Amid all this, the team was feeling the strain. The initial enthusiasm began to wane as the reality of the task at hand set in. Disagreements started cropping up, not just about the technical aspects, but about the very approach we should take. Should we push through aggressively, risking more issues down the line, or should we proceed cautiously, which could delay the entire project?

It all came to a head one particularly rough day. We were in the middle of the brownfield section and tensions were running high. The lead engineer, frustrated by the slow progress, was pushing for a more aggressive excavation strategy. The site manager, on the other hand, was adamant that we needed to take a more cautious approach, given the unstable ground conditions. The arguments escalated and soon it wasn’t just a professional disagreement—it was personal.

Seeing the divide growing, we knew something had to be done. The project couldn’t afford this kind of disarray, not with so much on the line. The task-forced meeting was called, pulling everyone off-site and into a room where we could hash things out. The atmosphere was thick with tension, but I knew this was the moment where we had to turn things around.

 

Elephant In The Room

Our leader started by addressing the elephant in the room—the conflict. Acknowledging the challenges we were facing, our leader emphasized that these problems weren’t unique to any one person. They were our problems and if we didn’t resolve them together, the project would be at risk.
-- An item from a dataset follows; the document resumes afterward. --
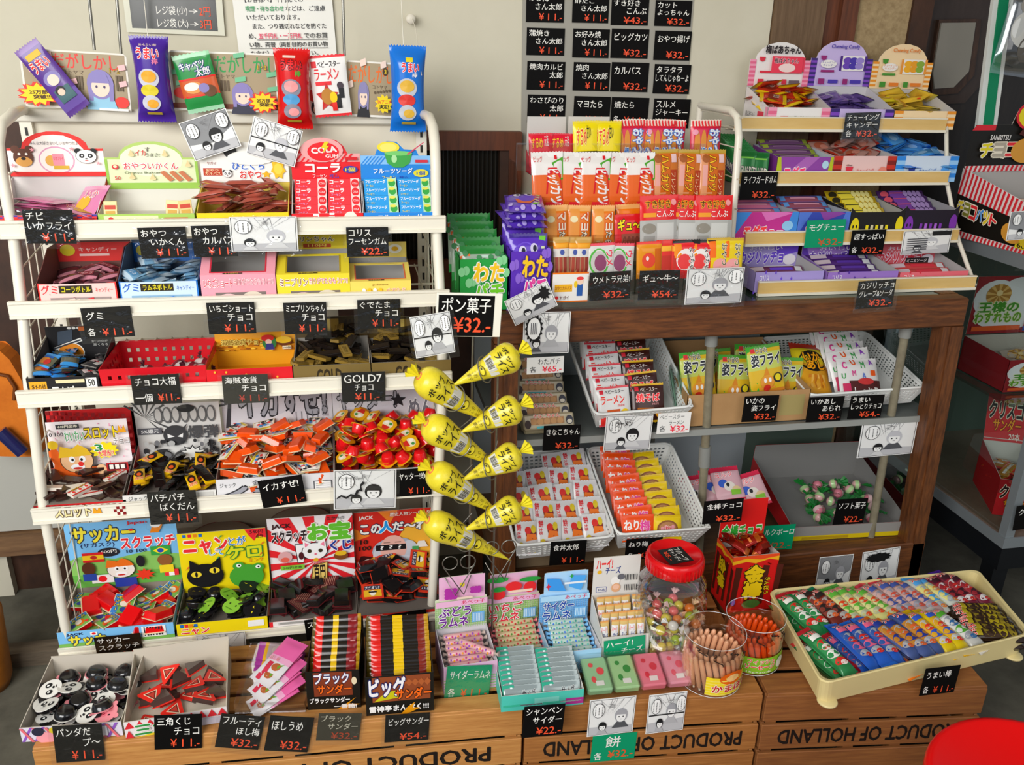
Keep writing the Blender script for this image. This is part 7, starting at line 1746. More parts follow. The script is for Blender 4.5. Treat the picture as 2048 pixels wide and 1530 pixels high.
rows(op, M6, .068, 10, .028, .028, -.012, 40, 'orange plum packet in its basket', dz=.002, jit=4, seed=3)
rows(yp, M6, .150, 9, .026, .030, -.02, 42, 'yellow plum packet in its basket', dz=.001, jit=4, seed=5)
mb = MB()
for M_, w_, d_ in ((M5, w5, d5), (M6, w6, d6)):
 pass
rt = M5 @ V((w5 * .5, d5 * .55, -.08))
mb.bevbox(M5[0][3] + .03, (M6 @ V((w6, 0, 0))).x - .05, 1.95, 2.3, floorz, floorz + .07, mat('8b7a62', .7), None, .004)
tag(mb.build('prop_board'), 'dull board propping up the two jutting baskets inside the showcase', 'board')
# grey tray of twisted soft candy
a, b, c, e = atz(1580, 1017, .305), atz(1818, 977, .305), atz(1528, 870, .305), atz(1742, 862, .305)
dd = .30
M7 = T3((at(1585, 1042, 1.965).x, 1.965, floorz + .002)) @ RZ(-3)
w7 = at(1815, 1000, 1.965).x - at(1585, 1042, 1.965).x
t7 = carton('candy_tray', 'grey lined low box with twisted pink and green candies in the showcase', 'box', 0, w7, 0, 0, .32, .05, .085, 'b8282c', '8b8a88', None, [R_(0, 0, 1, 1, '9a9894'), R_(0, 0, 1, .32, 'd8c02a'), R_(.1, .04, .5, .24, 'b89a2a')], hb=.13, M=M7 @ RX(7))
tp = []
for nm, col, tw in (('green', 'e0b8b4', '2a7a3a'), ('pink', 'd88a98', '3a7a48')):
 q = mk_candy('twist_candy', nm, 'candy', 'twisted soft candies', .014, col, mat(tw, .2, 0, .4), 1.9)
 mb = MB(); mb.lathe([(.0155, -.006), (.016, 0), (.0155, .006)], mat('b8d8a0' if nm == 'green' else 'e8c8c8', .15), 12, RX(90) @ RY(90), True, False); mb.build('band', q)
 tp.append(q)
tp[0]['label'] = 'pale twisted soft candy with green ends in the grey lined box'; tp[1]['label'] = 'pink twisted soft candy with green ends in the grey lined box'
pile(tp, w7 * .25, w7 * .92, .03, .27, .004, 24, .05, .024, 91, 30, M=M7 @ RX(7), zmax=.05)
mp_ = mk_pouch('biscuit_packet', 'm', 'packet', 'pink topped milk biscuit packets', .085, .105, .018, 'd8b0b8', ((.84, 1, 'c83a54'), (0, .1, 'c83a54')), [T_('ミルク', .1, .68, .7, .83, 'e8485a', 'f4ecec', .03), E_(.3, .5, .16, .12, '3a5ab0'), E_(.5, .4, .2, .14, 'e8e0d8'), E_(.45, .45, .06, .06, '2a2a2c'), E_(.72, .3, .16, .1, 'e0c8a0'), R_(.5, .16, .85, .3, '8ac04a')])
for k, (px, py, r_) in enumerate(((1392, 985, -6), (1430, 975, 3), (1455, 968, -3), (1502, 980, -14))):
 c = at(px, py, 2.02 - .012 * k)
 place(mp_, T3((c.x, 2.02 - .012 * k, max(c.z, floorz + .04))) @ RY(r_) @ RX(-48), 'pink topped milk biscuit packet on the showcase floor, %s from the left' % ORD[k])
# ================================================================ boxes on the stepped rack
def rbox(tier, lab, xl, xr, rim, d, out, inn, hy=None, hcol='', hart=None, ol=None, front=None, hs=.075, sfront=None, name='candy_box', sp=None, hb=None, sides=None, fl=0.0):
 z, yf = RR[tier]
 z += .006; yf += .012
 a, b = at(xl, rim, yf).x, at(xr, rim, yf).x
 hf = at((xl + xr) / 2, rim, yf).z - z
 hdr = None
 if hy:
  xm = (xl + xr) / 2 - 40
  hdr = dict(z0=at(xm, hy[0], yf + d).z - z, z1=at(xm, hy[1], yf + d).z - z, col=hcol, art=hart, ol=ol)
  hdr = {k: v for k, v in hdr.items() if v is not None}
  hs = hdr['z0'] if hs is None else hs
 carton(name, lab, BX, a, b, yf, z, d, hf, hs, out, inn, hdr, front, hb=hb, sfront=sfront, sideprint=sp, sides=sides, fl=fl)
 return a + .002, b - .002, yf + .002, yf + d - .002, z + .002 + fl
ARC = arch(.08, .92, .55)
def edge(c1, c2, n=12, w=.1):
 o = []
 for x0, x1 in ((0, w), (1 - w, 1)):
  for k in range(n):
   o.append(R_(x0, k / n * .6, x1, (k + 1) / n * .6, c1 if k % 2 else c2))
 return o
SF = [(0, 0), (1, 0), (1, 1), (.86, 1), (.80, .78), (.2, .78), (.14, 1), (0, 1)]
def chew(base, e1, e2, logo, ttl, tc, fruit, wc, tsub):
 h = [R_(0, 0, 1, .6, base), E_(.5, .55, .42, .45, base)] + edge(e1, e2) + [P_([(.14, .66), (.24, .66), (.23, .58), (.19, .55), (.15, .58)], logo), R_(.46, .34, .9, .66, 'f0ece8'), R_(.46, .34, .5, .66, wc), R_(.86, .34, .9, .66, wc), *[E_(.58 + .1 * (k % 3), .44 + .12 * (k // 3), .07, .07, fruit[k % len(fruit)]) for k in range(6)], R_(.16, .3, .38, .35, logo), R_(.14, .04, .24, .16, logo), R_(.3, .06, .46, .14, tc), R_(.54, .04, .62, .16, logo), R_(.66, .06, .84, .14, tc)]
 if tsub:
  h += [T_('Chewing Candy', .28, .8, .74, .9, tc, None, .03), E_(.27, .48, .13, .09, 'f0ece8'), T_('チューイング', .16, .49, .38, .54, tc), T_('キャンデー', .18, .43, .38, .48, tc)]
 else:
  h += [T_('梅ばあちゃん', .22, .74, .8, .92, '2a2226', None, .06), R_(.34, .3, .86, .68, 'd8445a'), T_('梅ばあちゃん', .38, .52, .78, .64, '3a2026', 'f0c0c8', .03), E_(.6, .42, .14, .1, 'f2dcd8')]
 f = [R_(0, 0, 1, 1, base)] + [R_(x0, k / 6, x1, (k + 1) / 6, e1 if k % 2 else e2) for x0, x1 in ((0, .14), (.86, 1)) for k in range(6)] + [P_([(.2, .6), (.32, .6), (.3, .35), (.26, .25), (.22, .35)], logo)]
 f += [T_('チューイング', .38, .35, .66, .55, tc), E_(.8, .4, .07, .2, fruit[0])] if tsub else [T_('梅ばあちゃん', .42, .2, .78, .6, '2a2226', None, .05), E_(.36, .35, .05, .18, 'b8b0b0')]
 return h, f
SPR = [(.13, .10), (.03, .05)]
h, f = chew('ece8e6', 'e8a0b8', 'd8708f', 'c8384a', '', '6a5a60', ['d8445a'], 'd8445a', False)
ra = rbox(0, 'white and pink plum candy box with arched board on the top step', 1537, 1661, 215, .15, 'e6dfe0', 'c9c6c4', (172, 84), 'ece8e6', h, ARC, f, None, SF, fl=.034, sp=[R_(0, 0, 1, 1, 'e9e4e4'), T_('梅ばあちゃん', .1, .4, .5, .7, '2a2226'), R_(.6, .35, .85, .75, 'd8445a'), R_(.9, 0, 1, 1, 'e8a0b8')])
cp1 = mk_pouch('chewing_candy', 'red and yellow chewing candy packet in the plum box', 'candy packet', 'plum chewing candies', .06, .075, .010, 'b8402a', ((.84, 1, 'e0c030'), (0, .14, 'e0c030')), [E_(.5, .5, .3, .2, '7a2a1c'), T_('梅', .3, .5, .6, .7, '2a1a18', 'f0d0c0', .03)], rough=.2, nu=7)
pile([cp1], ra[0], ra[1], ra[2], ra[3], ra[4], 26, .055, .011, 101, 26, flip=.1, zmax=.075, curve=.6)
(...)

Then, each person were given opportunity to speak their mind, uninterrupted. It was cathartic, a necessary release of all the frustration that had been building up. As each person spoke, the others began to see the situation from a different perspective. The lead engineer understood the site manager’s caution, while the site manager realized the pressure the engineer was under to keep the project on track.

With the air cleared, we turned our attention back to the problem at hand. The solution wasn’t going to be simple, but it didn’t have to be if we approached it as a unified team. We decided on a compromise—an approach that balanced caution with progress. We would proceed with the excavation, but with additional safety measures in place and a more flexible timeline to account for any further surprises the land might throw our way.

The turnaround was remarkable. The team which once divided, now worked in unison. Each person’s strengths complementing the others. We moved forward, navigating the rest of the job with the confidence that came from knowing we had each other’s backs. The project was still fraught with challenges, but we met them head-on, together.

In the end, we completed the pipeline, and it was a triumph not just of engineering but of teamwork and conflict resolution. The project taught me that when we’re dealing with something as complex as a 50km pipeline across diverse terrains and authorities, it’s not just the technical skills that matter. It’s the ability to bring people together, to turn conflict into collaboration and to keep everyone focused on the shared goal, no matter how tough the road gets.